O mundo atual é o melhor dos mundos que podemos imaginar e desejar, mas é certamente o melhor dos mundos que existiam até agora. Mesmo assim, continua sendo um mundo desigual. Hoje, uma vaca leiteira na Europa recebe um subsídio de US $ 913, enquanto um morador da África Subsaariana recebe US $ 8. Além de ser desigual no espaço, o mundo também é desigual no tempo: você pode ser mais feliz hoje, mais infeliz amanhã, feliz novamente depois amanhã.
No Brasil, entre 2018 a 2019, o índice de felicidade, medido pela ONU, caiu dez pontos…
A felicidade depende de muitos fatores: não apenas econômicos, políticos e sociais, mas também subjetivos. O Brasil está deslizando dia a dia de um país democrático para um país autoritário. Bolsonaro recebeu 49 milhões de votos, enquanto 57 milhões brasileiros não votaram. Portanto, pelo menos 57 milhões são menos felizes quando o país se encaminha para o autoritarismo e o governo das forças armadas. O autoritarismo é principalmente triste em países como o Brasil, onde a cultura latina se inclina por sua natureza à felicidade.
Chile e Bolívia vivem uma onda de protestos, apesar de bons índices econômicos. Há um descompasso entre o que os tecnocratas veem como “progresso” e o real bem-estar das populações?
Aprendemos a produzir mais bens e mais serviços com menos trabalho humano, dando vida ao fenômeno que os sociólogos chamam de “crescimento sem emprego”, um desenvolvimento sem trabalho. Ao lado de riqueza, poder, conhecimento, oportunidades e salvaguardas são distribuídos injustamente. Esse é o motivo de tanta insatisfação, principalmente entre os jovens, não apenas no Chile, mas também em outros países. Os problemas tornaram-se tão globais e complexos que nenhum político, nem mesmo Júlio César ou Napoleão, seria capaz de resolvê-los. A gestão da sociedade pós-industrial requer um novo modelo de coexistência e equipes interdisciplinares treinadas para organizar a paz, não a guerra.
No livro, o senhor comenta que o principal fator de desorientação hoje é a falta de modelos. De onde tirá-los?

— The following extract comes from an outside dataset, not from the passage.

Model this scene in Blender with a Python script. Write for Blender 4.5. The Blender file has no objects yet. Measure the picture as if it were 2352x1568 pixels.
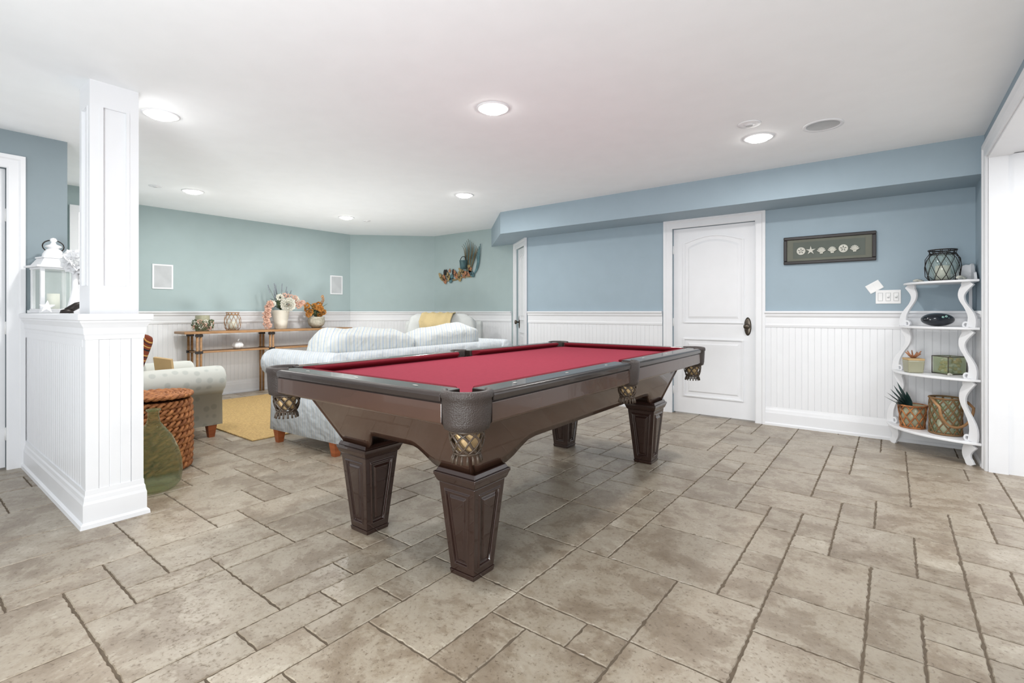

O Sacro Império Romano tinha como modelo o Evangelho; os estados islâmicos tinham o Alcorão; o estado liberal foi baseado nas ideias de Smith e Montesquieu. A sociedade pós-industrial não tem modelo. E, sem um modelo, é impossível definir o que é bom e o que é ruim; o que é verdadeiro e o que é falso. Como diz Sêneca, “nenhum vento é favorável para o marinheiro que não sabe para onde quer ir”. Quem teve que elaborar o modelo necessário? Os intelectuais. Eles são os verdadeiros culpados da desorientação pós-industrial.
A cultura e a arte seguem essa ideia?
A arte clássica tinha como meta a beleza equilibrada. A pós-moderna visa a novidade, a imperfeição, o inacabado, a colagem, o choque: numa palavra, a desorientação.
E isso reflete também nas comunicações?
Na sociedade pós-industrial, a versão imoral da comunicação consiste em usar a internet não para informar corretamente, mas para desorientar. São ações simétricas à cultura pós-moderna, que rejeita a distinção entre interno e externo, essência e aparência, latente e manifesto, autêntico e inautêntico, real e virtual.
O senhor diz que, em um futuro próximo, as mulheres estarão no centro do sistema social. Por que?
Em 2030, as mulheres viverão em média três anos a mais que os homens. Sessenta por cento dos estudantes universitários, 60% dos graduados e 60% dos titulares de mestrado serão mulheres. Muitas mulheres se casarão com um homem mais novo que elas. Por tudo isso, as mulheres estarão no centro do sistema social e serão tentadas a administrar seu poder com a dureza que deriva dos erros sofridos nos dez mil anos anteriores. Os valores “femininos” (estética, subjetividade, emoção, flexibilidade) também terão colonizado os homens. Fluidez sexual, pansexualidade e androginia se espalharão no estilo de vida.
O seu grande amigo Oscar Niemeyer dizia que o senhor é a pessoa mais feliz que ele conheceu. Qual é o seu segredo?
O segredo é ter amigos como Oscar Niemeyer. E seguir seu conselho que, mesmo sendo um grande arquiteto, me disse: “O que importa não é a arquitetura, mas a vida, os amigos e esse mundo injusto que temos que modificar”.